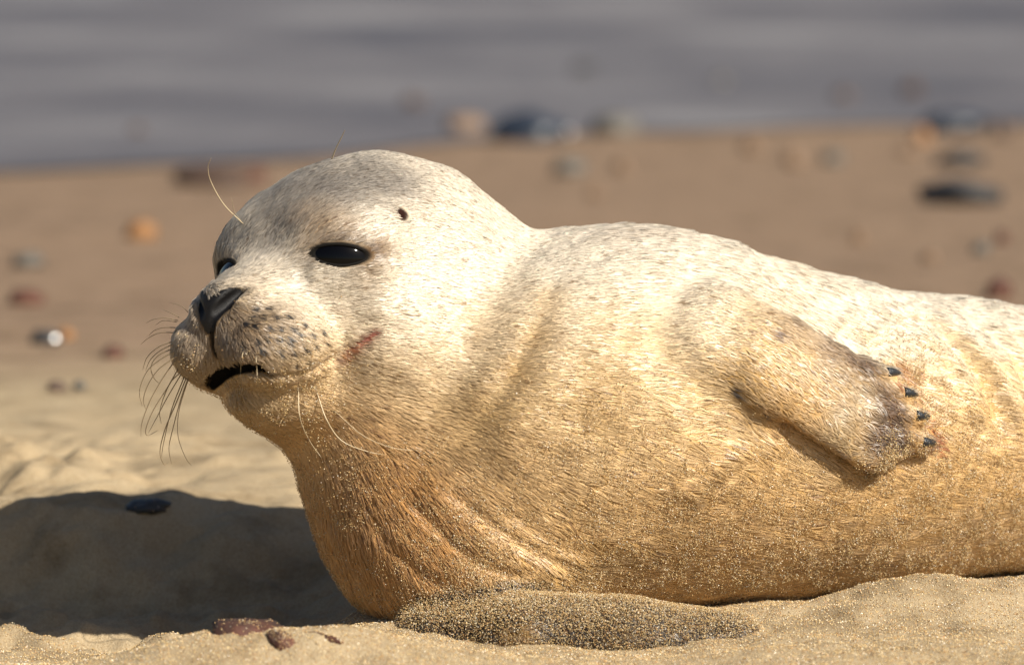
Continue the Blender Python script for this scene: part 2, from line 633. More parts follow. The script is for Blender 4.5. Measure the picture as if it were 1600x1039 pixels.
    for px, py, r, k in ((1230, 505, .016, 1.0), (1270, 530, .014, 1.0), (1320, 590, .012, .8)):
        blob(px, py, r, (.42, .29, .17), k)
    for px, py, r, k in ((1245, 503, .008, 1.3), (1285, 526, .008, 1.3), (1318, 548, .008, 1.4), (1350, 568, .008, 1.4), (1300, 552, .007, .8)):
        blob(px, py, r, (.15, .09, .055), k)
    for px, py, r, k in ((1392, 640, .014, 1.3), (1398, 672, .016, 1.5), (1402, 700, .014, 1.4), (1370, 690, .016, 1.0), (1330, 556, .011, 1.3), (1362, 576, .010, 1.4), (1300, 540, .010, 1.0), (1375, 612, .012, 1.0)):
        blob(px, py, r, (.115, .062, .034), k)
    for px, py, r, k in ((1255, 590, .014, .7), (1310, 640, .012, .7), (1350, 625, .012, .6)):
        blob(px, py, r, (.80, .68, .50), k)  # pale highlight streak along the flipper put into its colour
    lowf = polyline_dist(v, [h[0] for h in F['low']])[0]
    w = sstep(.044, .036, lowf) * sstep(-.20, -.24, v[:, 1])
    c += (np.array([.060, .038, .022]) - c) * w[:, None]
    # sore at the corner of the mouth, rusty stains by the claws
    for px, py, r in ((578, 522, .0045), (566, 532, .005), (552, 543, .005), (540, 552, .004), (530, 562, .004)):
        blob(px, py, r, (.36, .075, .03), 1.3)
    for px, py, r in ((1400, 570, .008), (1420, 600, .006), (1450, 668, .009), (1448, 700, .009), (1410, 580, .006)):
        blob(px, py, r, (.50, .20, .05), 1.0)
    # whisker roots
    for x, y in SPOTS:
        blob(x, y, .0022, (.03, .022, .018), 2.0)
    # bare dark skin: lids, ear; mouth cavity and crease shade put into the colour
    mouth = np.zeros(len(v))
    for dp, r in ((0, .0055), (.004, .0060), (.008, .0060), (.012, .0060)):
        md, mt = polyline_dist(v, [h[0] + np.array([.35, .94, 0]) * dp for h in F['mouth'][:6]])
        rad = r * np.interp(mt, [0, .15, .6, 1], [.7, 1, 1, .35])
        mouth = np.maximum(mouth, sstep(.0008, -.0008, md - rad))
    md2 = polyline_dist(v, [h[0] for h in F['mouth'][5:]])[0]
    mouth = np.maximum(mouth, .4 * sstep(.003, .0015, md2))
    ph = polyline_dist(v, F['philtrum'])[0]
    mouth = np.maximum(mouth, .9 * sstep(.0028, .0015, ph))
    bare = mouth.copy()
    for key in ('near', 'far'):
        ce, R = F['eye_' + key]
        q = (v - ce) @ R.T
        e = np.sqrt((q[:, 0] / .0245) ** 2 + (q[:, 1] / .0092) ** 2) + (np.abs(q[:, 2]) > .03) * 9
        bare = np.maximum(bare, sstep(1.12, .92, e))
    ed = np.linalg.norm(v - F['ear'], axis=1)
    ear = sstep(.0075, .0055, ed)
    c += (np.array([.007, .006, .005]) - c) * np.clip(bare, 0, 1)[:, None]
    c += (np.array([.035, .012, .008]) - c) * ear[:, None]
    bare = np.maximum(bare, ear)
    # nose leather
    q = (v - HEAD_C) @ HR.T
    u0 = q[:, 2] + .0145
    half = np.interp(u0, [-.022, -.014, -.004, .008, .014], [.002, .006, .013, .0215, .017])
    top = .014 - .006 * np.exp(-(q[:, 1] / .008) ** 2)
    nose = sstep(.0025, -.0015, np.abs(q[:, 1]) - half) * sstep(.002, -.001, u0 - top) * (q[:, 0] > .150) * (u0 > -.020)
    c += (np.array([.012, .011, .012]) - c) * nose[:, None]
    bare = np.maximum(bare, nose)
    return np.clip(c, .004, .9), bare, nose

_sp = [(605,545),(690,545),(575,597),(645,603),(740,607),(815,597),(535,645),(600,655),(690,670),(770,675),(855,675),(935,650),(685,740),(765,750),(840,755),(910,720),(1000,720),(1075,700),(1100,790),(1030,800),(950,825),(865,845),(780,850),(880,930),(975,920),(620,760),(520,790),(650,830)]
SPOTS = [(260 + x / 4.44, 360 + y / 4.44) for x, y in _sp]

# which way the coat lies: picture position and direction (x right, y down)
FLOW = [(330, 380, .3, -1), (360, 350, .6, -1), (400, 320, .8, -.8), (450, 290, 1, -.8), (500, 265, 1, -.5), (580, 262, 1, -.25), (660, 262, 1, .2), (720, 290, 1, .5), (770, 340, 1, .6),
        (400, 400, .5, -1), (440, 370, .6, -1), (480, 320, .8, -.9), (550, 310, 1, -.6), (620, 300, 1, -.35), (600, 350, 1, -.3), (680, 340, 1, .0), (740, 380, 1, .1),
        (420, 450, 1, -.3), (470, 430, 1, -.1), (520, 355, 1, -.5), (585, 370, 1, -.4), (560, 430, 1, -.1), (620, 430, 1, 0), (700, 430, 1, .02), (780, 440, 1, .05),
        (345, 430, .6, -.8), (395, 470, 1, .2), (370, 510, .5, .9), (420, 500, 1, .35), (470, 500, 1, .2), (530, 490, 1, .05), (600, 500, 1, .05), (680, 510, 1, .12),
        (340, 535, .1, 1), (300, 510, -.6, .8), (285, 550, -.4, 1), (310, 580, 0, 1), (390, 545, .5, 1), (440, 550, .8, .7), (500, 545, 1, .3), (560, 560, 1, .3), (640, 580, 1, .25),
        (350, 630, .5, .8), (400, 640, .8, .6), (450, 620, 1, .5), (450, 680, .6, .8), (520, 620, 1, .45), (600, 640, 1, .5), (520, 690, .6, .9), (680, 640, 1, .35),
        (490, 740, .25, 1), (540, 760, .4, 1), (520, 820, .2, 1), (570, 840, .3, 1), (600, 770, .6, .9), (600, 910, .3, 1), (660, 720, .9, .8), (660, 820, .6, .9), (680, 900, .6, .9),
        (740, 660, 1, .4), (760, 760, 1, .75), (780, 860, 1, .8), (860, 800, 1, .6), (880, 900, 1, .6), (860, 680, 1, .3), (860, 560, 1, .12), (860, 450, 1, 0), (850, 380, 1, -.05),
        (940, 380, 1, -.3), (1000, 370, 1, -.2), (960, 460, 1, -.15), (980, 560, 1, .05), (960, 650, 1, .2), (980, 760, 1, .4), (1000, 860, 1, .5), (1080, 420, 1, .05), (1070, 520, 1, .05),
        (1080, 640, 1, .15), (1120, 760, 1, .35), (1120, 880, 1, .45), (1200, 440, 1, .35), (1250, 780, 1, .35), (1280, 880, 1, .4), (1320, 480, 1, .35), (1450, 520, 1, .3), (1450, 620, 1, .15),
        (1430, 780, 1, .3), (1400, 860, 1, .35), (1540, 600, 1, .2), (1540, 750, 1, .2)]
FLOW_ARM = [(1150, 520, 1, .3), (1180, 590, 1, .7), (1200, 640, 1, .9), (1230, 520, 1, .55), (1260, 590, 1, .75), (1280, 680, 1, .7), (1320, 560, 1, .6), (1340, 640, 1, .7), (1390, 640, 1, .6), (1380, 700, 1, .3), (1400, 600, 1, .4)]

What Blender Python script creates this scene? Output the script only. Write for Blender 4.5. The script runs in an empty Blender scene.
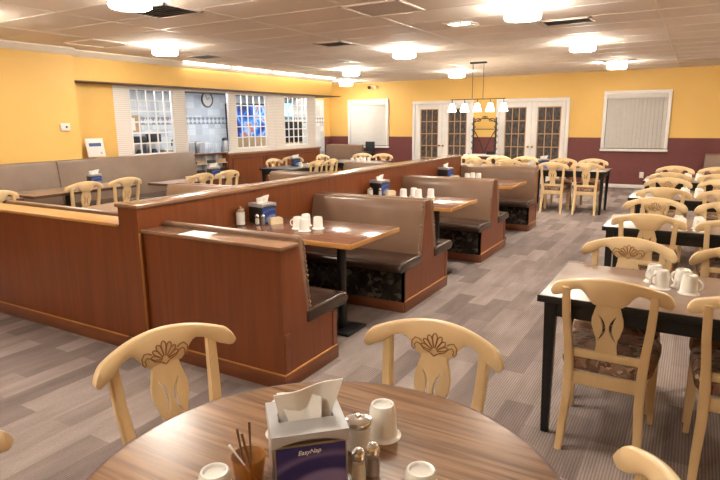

> Work instructions
Print all of the entries word for word. Skip any images they contain.

> Full output
Continue the Blender Python script for this scene: part 2, from line 633. More parts follow. The script is for Blender 4.5. Measure the picture as if it were 1600x1039 pixels.
    for px, py, r, k in ((1230, 505, .016, 1.0), (1270, 530, .014, 1.0), (1320, 590, .012, .8)):
        blob(px, py, r, (.42, .29, .17), k)
    for px, py, r, k in ((1245, 503, .008, 1.3), (1285, 526, .008, 1.3), (1318, 548, .008, 1.4), (1350, 568, .008, 1.4), (1300, 552, .007, .8)):
        blob(px, py, r, (.15, .09, .055), k)
    for px, py, r, k in ((1392, 640, .014, 1.3), (1398, 672, .016, 1.5), (1402, 700, .014, 1.4), (1370, 690, .016, 1.0), (1330, 556, .011, 1.3), (1362, 576, .010, 1.4), (1300, 540, .010, 1.0), (1375, 612, .012, 1.0)):
        blob(px, py, r, (.115, .062, .034), k)
    for px, py, r, k in ((1255, 590, .014, .7), (1310, 640, .012, .7), (1350, 625, .012, .6)):
        blob(px, py, r, (.80, .68, .50), k)  # pale highlight streak along the flipper put into its colour
    lowf = polyline_dist(v, [h[0] for h in F['low']])[0]
    w = sstep(.044, .036, lowf) * sstep(-.20, -.24, v[:, 1])
    c += (np.array([.060, .038, .022]) - c) * w[:, None]
    # sore at the corner of the mouth, rusty stains by the claws
    for px, py, r in ((578, 522, .0045), (566, 532, .005), (552, 543, .005), (540, 552, .004), (530, 562, .004)):
        blob(px, py, r, (.36, .075, .03), 1.3)
    for px, py, r in ((1400, 570, .008), (1420, 600, .006), (1450, 668, .009), (1448, 700, .009), (1410, 580, .006)):
        blob(px, py, r, (.50, .20, .05), 1.0)
    # whisker roots
    for x, y in SPOTS:
        blob(x, y, .0022, (.03, .022, .018), 2.0)
    # bare dark skin: lids, ear; mouth cavity and crease shade put into the colour
    mouth = np.zeros(len(v))
    for dp, r in ((0, .0055), (.004, .0060), (.008, .0060), (.012, .0060)):
        md, mt = polyline_dist(v, [h[0] + np.array([.35, .94, 0]) * dp for h in F['mouth'][:6]])
        rad = r * np.interp(mt, [0, .15, .6, 1], [.7, 1, 1, .35])
        mouth = np.maximum(mouth, sstep(.0008, -.0008, md - rad))
    md2 = polyline_dist(v, [h[0] for h in F['mouth'][5:]])[0]
    mouth = np.maximum(mouth, .4 * sstep(.003, .0015, md2))
    ph = polyline_dist(v, F['philtrum'])[0]
    mouth = np.maximum(mouth, .9 * sstep(.0028, .0015, ph))
    bare = mouth.copy()
    for key in ('near', 'far'):
        ce, R = F['eye_' + key]
        q = (v - ce) @ R.T
        e = np.sqrt((q[:, 0] / .0245) ** 2 + (q[:, 1] / .0092) ** 2) + (np.abs(q[:, 2]) > .03) * 9
        bare = np.maximum(bare, sstep(1.12, .92, e))
    ed = np.linalg.norm(v - F['ear'], axis=1)
    ear = sstep(.0075, .0055, ed)
    c += (np.array([.007, .006, .005]) - c) * np.clip(bare, 0, 1)[:, None]
    c += (np.array([.035, .012, .008]) - c) * ear[:, None]
    bare = np.maximum(bare, ear)
    # nose leather
    q = (v - HEAD_C) @ HR.T
    u0 = q[:, 2] + .0145
    half = np.interp(u0, [-.022, -.014, -.004, .008, .014], [.002, .006, .013, .0215, .017])
    top = .014 - .006 * np.exp(-(q[:, 1] / .008) ** 2)
    nose = sstep(.0025, -.0015, np.abs(q[:, 1]) - half) * sstep(.002, -.001, u0 - top) * (q[:, 0] > .150) * (u0 > -.020)
    c += (np.array([.012, .011, .012]) - c) * nose[:, None]
    bare = np.maximum(bare, nose)
    return np.clip(c, .004, .9), bare, nose

_sp = [(605,545),(690,545),(575,597),(645,603),(740,607),(815,597),(535,645),(600,655),(690,670),(770,675),(855,675),(935,650),(685,740),(765,750),(840,755),(910,720),(1000,720),(1075,700),(1100,790),(1030,800),(950,825),(865,845),(780,850),(880,930),(975,920),(620,760),(520,790),(650,830)]
SPOTS = [(260 + x / 4.44, 360 + y / 4.44) for x, y in _sp]

# which way the coat lies: picture position and direction (x right, y down)
FLOW = [(330, 380, .3, -1), (360, 350, .6, -1), (400, 320, .8, -.8), (450, 290, 1, -.8), (500, 265, 1, -.5), (580, 262, 1, -.25), (660, 262, 1, .2), (720, 290, 1, .5), (770, 340, 1, .6),
        (400, 400, .5, -1), (440, 370, .6, -1), (480, 320, .8, -.9), (550, 310, 1, -.6), (620, 300, 1, -.35), (600, 350, 1, -.3), (680, 340, 1, .0), (740, 380, 1, .1),
        (420, 450, 1, -.3), (470, 430, 1, -.1), (520, 355, 1, -.5), (585, 370, 1, -.4), (560, 430, 1, -.1), (620, 430, 1, 0), (700, 430, 1, .02), (780, 440, 1, .05),
        (345, 430, .6, -.8), (395, 470, 1, .2), (370, 510, .5, .9), (420, 500, 1, .35), (470, 500, 1, .2), (530, 490, 1, .05), (600, 500, 1, .05), (680, 510, 1, .12),
        (340, 535, .1, 1), (300, 510, -.6, .8), (285, 550, -.4, 1), (310, 580, 0, 1), (390, 545, .5, 1), (440, 550, .8, .7), (500, 545, 1, .3), (560, 560, 1, .3), (640, 580, 1, .25),
        (350, 630, .5, .8), (400, 640, .8, .6), (450, 620, 1, .5), (450, 680, .6, .8), (520, 620, 1, .45), (600, 640, 1, .5), (520, 690, .6, .9), (680, 640, 1, .35),
        (490, 740, .25, 1), (540, 760, .4, 1), (520, 820, .2, 1), (570, 840, .3, 1), (600, 770, .6, .9), (600, 910, .3, 1), (660, 720, .9, .8), (660, 820, .6, .9), (680, 900, .6, .9),
        (740, 660, 1, .4), (760, 760, 1, .75), (780, 860, 1, .8), (860, 800, 1, .6), (880, 900, 1, .6), (860, 680, 1, .3), (860, 560, 1, .12), (860, 450, 1, 0), (850, 380, 1, -.05),
        (940, 380, 1, -.3), (1000, 370, 1, -.2), (960, 460, 1, -.15), (980, 560, 1, .05), (960, 650, 1, .2), (980, 760, 1, .4), (1000, 860, 1, .5), (1080, 420, 1, .05), (1070, 520, 1, .05),
        (1080, 640, 1, .15), (1120, 760, 1, .35), (1120, 880, 1, .45), (1200, 440, 1, .35), (1250, 780, 1, .35), (1280, 880, 1, .4), (1320, 480, 1, .35), (1450, 520, 1, .3), (1450, 620, 1, .15),
        (1430, 780, 1, .3), (1400, 860, 1, .35), (1540, 600, 1, .2), (1540, 750, 1, .2)]
FLOW_ARM = [(1150, 520, 1, .3), (1180, 590, 1, .7), (1200, 640, 1, .9), (1230, 520, 1, .55), (1260, 590, 1, .75), (1280, 680, 1, .7), (1320, 560, 1, .6), (1340, 640, 1, .7), (1390, 640, 1, .6), (1380, 700, 1, .3), (1400, 600, 1, .4)]

What Blender Python script creates this scene? Output the script only. Write for Blender 4.5. The script runs in an empty Blender scene.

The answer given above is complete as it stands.